#### [Objective]
From the records below, pull each line that has "objects".

#### [Supplied data]
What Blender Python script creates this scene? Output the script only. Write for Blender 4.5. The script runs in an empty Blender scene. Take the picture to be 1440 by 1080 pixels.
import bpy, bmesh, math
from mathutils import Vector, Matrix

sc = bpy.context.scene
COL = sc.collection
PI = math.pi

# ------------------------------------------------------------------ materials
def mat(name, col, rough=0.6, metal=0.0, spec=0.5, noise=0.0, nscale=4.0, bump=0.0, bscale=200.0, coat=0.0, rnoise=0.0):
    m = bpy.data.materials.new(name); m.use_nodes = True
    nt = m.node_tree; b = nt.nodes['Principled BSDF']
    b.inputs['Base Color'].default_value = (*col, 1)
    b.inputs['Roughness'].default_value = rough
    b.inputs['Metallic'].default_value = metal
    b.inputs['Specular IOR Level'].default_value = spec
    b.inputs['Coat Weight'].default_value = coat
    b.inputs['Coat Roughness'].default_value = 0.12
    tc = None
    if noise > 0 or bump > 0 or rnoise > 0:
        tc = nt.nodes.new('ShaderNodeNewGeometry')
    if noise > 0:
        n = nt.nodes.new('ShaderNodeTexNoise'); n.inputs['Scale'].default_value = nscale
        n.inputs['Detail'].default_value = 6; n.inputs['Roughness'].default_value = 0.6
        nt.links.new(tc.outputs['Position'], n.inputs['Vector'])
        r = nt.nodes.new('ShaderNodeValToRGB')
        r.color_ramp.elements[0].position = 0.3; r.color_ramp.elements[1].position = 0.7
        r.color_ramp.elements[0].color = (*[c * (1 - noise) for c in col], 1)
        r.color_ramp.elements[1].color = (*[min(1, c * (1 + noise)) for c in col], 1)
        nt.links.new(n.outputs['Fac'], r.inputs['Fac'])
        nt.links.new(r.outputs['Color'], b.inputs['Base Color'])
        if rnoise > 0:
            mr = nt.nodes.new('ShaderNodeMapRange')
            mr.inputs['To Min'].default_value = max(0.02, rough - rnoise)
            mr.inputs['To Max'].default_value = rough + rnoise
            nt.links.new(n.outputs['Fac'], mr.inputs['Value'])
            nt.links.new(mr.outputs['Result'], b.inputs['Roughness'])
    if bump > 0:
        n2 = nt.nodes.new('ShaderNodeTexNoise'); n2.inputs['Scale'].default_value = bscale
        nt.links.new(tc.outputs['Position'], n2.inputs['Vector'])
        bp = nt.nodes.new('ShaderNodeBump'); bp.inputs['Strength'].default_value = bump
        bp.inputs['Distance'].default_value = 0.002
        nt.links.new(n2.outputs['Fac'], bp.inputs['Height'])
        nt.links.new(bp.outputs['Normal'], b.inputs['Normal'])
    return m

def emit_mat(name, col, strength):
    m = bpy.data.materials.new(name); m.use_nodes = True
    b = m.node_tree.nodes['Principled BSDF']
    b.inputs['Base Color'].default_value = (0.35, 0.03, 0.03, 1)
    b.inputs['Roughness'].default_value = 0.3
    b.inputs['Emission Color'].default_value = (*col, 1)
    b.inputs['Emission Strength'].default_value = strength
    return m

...

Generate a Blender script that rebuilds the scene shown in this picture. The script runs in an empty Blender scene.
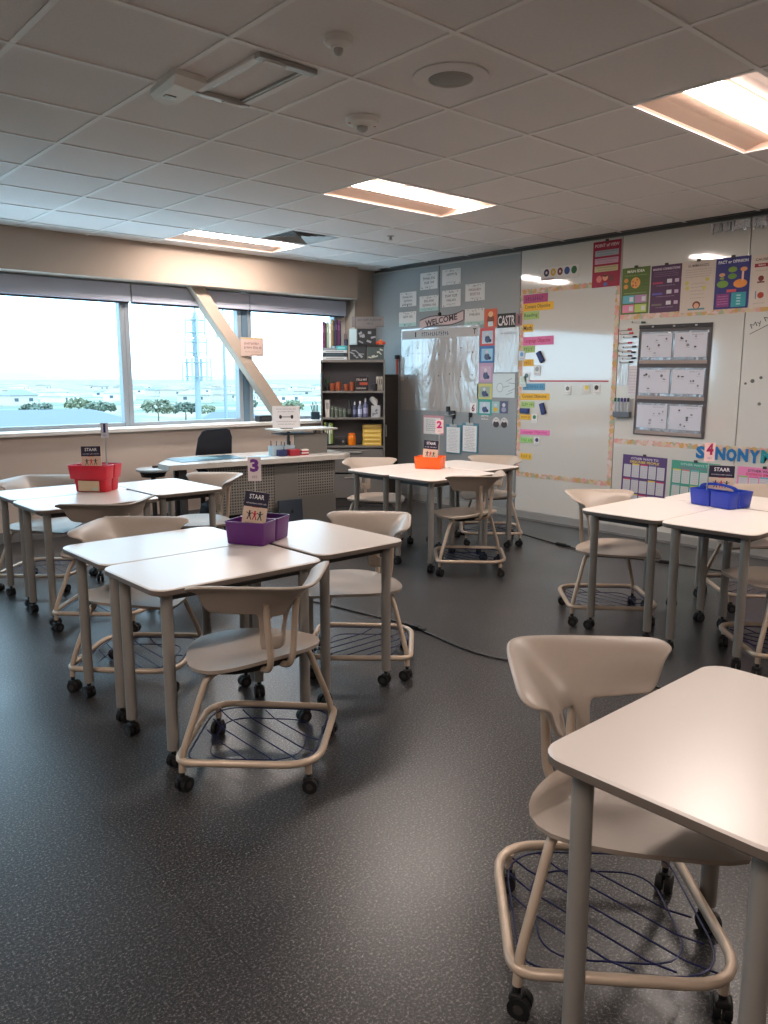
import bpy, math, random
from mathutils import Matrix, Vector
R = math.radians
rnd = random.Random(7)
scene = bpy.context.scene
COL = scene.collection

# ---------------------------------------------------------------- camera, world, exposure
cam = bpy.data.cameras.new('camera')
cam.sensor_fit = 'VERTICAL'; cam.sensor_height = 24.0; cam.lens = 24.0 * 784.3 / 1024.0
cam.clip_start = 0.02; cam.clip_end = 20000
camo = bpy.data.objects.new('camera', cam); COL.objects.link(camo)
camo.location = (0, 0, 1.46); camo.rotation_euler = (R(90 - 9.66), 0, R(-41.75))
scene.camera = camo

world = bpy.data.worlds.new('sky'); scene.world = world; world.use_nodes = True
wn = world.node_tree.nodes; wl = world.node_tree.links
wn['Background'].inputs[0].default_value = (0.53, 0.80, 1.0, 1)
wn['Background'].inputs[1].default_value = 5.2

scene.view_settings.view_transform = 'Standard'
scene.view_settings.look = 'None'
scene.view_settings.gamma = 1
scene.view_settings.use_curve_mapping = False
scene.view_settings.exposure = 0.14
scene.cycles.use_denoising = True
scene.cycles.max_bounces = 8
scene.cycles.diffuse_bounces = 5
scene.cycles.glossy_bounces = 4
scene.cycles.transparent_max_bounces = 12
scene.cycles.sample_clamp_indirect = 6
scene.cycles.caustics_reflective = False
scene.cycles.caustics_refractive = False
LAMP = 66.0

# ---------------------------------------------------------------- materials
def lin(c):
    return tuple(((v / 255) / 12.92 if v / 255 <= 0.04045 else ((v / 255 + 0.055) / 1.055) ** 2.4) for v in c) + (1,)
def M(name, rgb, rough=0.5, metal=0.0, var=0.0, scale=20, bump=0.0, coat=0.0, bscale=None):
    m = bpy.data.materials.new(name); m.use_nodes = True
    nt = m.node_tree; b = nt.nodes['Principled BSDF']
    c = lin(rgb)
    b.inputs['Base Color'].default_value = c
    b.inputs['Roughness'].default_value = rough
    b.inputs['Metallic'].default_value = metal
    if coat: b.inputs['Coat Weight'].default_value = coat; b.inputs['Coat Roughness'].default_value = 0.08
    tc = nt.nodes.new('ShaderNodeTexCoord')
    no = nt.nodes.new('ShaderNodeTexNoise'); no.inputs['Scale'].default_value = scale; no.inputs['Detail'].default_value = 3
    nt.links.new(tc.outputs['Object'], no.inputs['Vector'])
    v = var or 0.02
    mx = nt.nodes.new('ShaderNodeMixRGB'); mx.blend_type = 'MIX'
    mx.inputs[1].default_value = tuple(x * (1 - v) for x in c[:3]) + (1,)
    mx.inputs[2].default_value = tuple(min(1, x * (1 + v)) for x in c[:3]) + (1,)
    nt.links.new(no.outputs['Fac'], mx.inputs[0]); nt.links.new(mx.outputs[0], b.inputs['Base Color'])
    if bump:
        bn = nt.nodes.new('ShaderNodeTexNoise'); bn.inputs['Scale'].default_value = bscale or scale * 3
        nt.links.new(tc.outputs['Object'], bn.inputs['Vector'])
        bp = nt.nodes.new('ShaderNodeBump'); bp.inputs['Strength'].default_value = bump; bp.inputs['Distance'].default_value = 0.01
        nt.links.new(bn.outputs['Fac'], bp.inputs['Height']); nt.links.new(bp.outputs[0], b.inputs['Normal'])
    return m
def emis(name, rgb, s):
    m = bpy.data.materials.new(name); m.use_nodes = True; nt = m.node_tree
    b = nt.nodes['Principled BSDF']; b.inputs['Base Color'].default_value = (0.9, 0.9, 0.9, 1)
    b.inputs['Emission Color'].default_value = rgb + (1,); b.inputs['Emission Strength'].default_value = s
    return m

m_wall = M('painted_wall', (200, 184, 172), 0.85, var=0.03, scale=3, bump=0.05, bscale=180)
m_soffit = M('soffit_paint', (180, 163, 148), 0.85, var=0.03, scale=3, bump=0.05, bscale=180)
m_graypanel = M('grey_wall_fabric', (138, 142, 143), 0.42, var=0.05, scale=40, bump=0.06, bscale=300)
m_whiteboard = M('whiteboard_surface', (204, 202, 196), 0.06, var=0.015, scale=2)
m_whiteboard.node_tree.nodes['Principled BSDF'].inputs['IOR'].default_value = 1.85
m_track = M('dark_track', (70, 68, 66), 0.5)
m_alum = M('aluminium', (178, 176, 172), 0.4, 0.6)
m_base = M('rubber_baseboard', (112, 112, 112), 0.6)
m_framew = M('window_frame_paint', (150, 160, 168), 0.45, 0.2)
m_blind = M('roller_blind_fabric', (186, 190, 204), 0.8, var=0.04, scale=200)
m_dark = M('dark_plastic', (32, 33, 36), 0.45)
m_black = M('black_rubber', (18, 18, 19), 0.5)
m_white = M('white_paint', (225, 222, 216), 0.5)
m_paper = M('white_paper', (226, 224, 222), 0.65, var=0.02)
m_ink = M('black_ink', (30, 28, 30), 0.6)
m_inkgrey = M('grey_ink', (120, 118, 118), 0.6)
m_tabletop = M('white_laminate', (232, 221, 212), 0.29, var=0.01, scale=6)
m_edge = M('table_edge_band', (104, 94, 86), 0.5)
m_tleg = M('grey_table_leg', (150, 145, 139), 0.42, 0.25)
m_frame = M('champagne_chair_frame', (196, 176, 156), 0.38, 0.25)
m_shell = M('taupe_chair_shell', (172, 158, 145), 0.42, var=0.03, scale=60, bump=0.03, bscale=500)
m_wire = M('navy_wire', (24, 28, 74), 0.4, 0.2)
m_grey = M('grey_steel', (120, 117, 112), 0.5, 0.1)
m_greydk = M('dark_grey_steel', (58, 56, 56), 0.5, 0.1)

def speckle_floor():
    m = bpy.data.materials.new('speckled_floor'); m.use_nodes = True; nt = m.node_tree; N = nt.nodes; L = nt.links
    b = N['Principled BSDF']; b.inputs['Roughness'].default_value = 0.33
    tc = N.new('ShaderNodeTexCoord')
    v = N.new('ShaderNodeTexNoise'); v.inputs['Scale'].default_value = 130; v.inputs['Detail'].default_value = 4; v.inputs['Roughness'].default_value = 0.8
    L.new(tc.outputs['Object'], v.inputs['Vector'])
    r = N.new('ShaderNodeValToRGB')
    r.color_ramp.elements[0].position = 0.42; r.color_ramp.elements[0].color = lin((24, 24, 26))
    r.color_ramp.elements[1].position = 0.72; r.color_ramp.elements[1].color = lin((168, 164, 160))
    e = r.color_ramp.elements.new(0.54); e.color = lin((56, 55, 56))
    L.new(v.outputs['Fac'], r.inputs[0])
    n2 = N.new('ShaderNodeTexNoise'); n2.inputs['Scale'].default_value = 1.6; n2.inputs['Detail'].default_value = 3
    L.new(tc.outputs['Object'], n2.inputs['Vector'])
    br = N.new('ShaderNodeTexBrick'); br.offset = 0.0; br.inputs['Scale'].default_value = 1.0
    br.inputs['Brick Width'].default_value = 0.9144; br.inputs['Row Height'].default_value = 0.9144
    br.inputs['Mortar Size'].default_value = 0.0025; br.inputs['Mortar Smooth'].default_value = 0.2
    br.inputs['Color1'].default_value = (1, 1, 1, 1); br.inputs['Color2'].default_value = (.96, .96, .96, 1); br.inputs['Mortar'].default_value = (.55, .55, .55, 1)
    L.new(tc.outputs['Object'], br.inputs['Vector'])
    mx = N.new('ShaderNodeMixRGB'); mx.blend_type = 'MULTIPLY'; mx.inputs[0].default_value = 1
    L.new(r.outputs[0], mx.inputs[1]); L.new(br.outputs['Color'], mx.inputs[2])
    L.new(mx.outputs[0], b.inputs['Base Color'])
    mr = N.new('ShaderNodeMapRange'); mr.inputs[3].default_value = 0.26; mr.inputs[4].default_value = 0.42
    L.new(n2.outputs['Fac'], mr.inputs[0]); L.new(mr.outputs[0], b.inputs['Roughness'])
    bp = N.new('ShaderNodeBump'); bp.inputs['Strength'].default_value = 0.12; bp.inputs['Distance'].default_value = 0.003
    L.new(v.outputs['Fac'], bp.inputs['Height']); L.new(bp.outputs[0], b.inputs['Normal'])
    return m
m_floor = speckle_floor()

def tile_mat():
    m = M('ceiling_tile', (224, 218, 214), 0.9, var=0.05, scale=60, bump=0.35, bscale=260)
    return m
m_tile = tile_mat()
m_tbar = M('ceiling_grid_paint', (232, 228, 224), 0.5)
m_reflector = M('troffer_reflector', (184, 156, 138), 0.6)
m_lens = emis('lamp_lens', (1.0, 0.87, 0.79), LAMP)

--

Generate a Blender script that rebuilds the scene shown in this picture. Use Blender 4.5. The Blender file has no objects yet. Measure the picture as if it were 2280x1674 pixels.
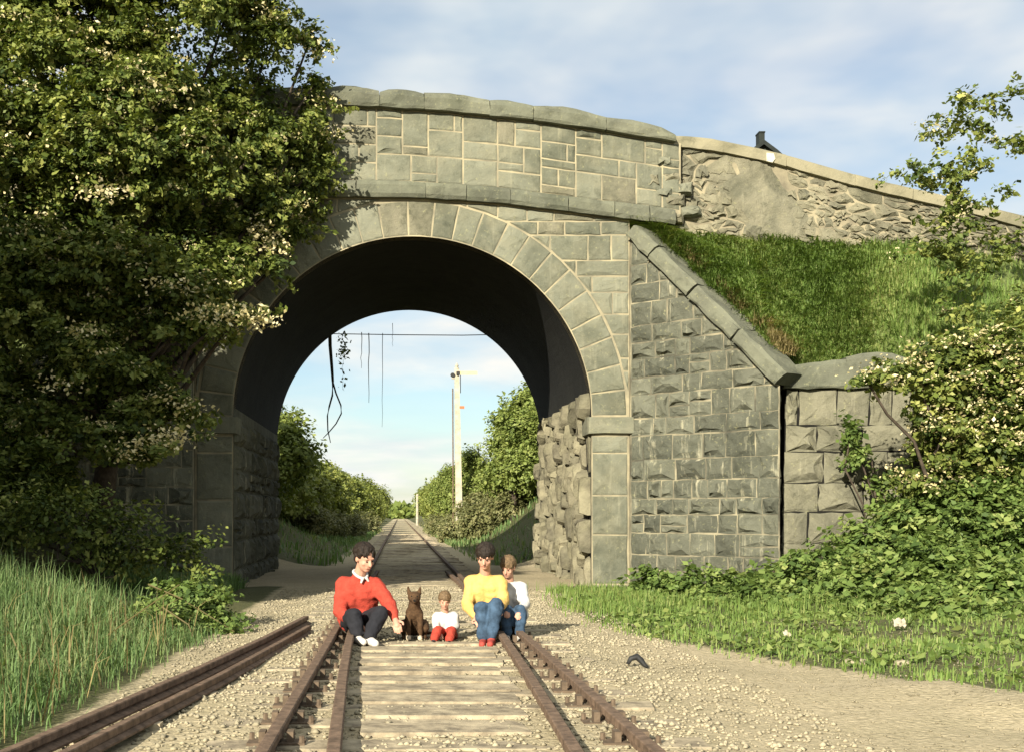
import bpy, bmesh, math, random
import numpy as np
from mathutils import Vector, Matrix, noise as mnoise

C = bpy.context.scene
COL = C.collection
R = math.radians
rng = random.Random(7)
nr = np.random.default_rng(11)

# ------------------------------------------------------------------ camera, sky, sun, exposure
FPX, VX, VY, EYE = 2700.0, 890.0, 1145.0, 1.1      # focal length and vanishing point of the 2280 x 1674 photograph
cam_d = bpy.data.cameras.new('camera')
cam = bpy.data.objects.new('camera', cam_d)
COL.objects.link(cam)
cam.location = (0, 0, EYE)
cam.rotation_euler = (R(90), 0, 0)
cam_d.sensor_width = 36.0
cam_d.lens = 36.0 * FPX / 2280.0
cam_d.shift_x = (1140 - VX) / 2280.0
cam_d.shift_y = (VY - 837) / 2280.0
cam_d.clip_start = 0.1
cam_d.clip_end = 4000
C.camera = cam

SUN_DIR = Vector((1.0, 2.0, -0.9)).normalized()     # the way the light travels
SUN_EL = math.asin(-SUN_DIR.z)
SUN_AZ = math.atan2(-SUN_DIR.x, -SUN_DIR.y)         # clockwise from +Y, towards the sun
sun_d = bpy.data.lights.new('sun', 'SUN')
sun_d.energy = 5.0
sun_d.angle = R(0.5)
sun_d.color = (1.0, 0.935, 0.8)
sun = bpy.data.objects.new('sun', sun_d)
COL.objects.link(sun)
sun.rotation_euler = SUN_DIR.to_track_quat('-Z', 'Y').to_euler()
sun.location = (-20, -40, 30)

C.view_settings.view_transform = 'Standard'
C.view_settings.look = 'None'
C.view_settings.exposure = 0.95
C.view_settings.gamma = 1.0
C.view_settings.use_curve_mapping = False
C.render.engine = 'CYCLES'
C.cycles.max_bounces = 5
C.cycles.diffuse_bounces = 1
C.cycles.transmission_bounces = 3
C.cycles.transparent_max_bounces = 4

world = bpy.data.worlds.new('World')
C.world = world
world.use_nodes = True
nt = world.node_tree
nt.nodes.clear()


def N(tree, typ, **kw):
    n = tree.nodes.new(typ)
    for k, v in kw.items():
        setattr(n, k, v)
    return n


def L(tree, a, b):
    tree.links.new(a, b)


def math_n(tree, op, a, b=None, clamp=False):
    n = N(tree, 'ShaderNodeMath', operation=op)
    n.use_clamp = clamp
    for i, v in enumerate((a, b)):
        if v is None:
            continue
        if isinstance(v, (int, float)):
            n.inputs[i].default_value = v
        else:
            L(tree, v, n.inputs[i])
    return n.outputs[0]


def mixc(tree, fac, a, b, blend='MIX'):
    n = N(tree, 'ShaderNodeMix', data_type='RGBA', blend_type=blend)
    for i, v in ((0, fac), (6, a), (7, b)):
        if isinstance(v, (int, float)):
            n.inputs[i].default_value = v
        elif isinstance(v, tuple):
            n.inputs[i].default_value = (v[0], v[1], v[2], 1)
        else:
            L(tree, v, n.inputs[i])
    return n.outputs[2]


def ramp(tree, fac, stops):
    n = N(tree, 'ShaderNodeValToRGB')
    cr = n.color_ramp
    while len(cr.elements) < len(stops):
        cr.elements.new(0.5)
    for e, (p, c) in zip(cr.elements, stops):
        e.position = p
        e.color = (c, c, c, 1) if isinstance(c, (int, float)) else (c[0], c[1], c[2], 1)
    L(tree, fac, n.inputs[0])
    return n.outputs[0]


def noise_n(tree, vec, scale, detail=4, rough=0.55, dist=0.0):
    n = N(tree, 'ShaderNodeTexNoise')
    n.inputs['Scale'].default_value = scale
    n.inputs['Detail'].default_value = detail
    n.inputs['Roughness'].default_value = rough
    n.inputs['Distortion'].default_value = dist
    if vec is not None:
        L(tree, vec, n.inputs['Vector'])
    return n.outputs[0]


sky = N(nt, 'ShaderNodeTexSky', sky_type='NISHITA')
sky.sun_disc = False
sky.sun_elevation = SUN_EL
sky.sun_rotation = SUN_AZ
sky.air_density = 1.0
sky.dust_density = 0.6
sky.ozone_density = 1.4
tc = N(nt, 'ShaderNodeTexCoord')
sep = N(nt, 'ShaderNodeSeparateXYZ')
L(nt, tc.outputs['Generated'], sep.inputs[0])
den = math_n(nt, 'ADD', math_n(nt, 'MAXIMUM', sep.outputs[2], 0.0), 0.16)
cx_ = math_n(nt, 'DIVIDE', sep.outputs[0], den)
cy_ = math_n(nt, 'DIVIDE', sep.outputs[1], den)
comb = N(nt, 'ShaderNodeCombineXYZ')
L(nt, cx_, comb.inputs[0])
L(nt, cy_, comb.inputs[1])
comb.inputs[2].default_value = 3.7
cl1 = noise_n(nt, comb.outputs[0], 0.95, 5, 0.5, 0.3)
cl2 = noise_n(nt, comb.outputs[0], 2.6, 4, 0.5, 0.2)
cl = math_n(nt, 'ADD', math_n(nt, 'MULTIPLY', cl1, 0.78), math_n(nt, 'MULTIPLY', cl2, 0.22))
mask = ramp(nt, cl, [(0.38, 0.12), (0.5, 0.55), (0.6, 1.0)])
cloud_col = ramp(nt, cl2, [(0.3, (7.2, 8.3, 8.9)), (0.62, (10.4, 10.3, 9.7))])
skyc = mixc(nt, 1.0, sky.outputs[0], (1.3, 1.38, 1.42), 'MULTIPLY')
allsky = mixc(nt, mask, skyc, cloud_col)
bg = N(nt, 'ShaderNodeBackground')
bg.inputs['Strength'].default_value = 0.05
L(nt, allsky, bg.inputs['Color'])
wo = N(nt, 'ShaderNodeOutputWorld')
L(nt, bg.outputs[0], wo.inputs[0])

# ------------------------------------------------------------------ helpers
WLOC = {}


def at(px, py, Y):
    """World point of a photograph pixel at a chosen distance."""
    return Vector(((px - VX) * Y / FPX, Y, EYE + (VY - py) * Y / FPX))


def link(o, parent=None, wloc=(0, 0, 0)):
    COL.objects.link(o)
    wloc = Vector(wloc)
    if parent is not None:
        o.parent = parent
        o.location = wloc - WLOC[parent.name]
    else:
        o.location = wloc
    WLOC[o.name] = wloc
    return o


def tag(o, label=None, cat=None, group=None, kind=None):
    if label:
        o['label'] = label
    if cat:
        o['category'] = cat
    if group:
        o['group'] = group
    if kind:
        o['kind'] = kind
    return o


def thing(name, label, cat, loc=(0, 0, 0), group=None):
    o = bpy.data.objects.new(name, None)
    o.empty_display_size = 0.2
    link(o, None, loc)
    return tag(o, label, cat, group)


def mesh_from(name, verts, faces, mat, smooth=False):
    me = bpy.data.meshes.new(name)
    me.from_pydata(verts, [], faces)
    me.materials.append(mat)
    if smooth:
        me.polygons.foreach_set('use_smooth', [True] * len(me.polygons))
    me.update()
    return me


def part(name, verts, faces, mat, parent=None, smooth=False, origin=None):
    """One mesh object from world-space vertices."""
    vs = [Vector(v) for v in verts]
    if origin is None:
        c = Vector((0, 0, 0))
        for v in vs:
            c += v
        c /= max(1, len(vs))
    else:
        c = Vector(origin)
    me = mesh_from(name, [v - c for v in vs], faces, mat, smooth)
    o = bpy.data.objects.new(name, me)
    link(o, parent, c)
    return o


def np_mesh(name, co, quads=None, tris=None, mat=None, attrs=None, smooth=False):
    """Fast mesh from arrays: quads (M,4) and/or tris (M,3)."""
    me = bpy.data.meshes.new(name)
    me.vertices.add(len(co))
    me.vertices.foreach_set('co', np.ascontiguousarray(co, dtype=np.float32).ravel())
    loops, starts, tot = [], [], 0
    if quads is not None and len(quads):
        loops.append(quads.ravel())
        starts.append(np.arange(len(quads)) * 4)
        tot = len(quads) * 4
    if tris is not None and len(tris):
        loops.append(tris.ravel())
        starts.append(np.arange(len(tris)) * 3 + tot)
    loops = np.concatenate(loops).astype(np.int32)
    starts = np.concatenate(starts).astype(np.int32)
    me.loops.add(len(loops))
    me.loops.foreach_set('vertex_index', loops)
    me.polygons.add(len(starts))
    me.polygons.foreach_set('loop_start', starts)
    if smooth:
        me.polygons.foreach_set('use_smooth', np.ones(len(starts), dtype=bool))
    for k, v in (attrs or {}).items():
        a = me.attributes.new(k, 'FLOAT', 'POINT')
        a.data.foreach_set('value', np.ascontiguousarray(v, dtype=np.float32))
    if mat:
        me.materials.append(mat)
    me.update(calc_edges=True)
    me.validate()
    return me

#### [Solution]
camo = bpy.data.objects.new('camera', cam); COL.objects.link(camo)
Generate a Blender script that rebuilds the scene shown in this picture. Use Blender 4.5. The Blender file has no objects yet. Measure the picture as if it were 2280x1674 pixels.
cam = bpy.data.objects.new('camera', cam_d)
COL.objects.link(cam)
sun = bpy.data.objects.new('sun', sun_d)
COL.objects.link(sun)
    COL.objects.link(o)
    o = bpy.data.objects.new(name, None)
    o = bpy.data.objects.new(name, me)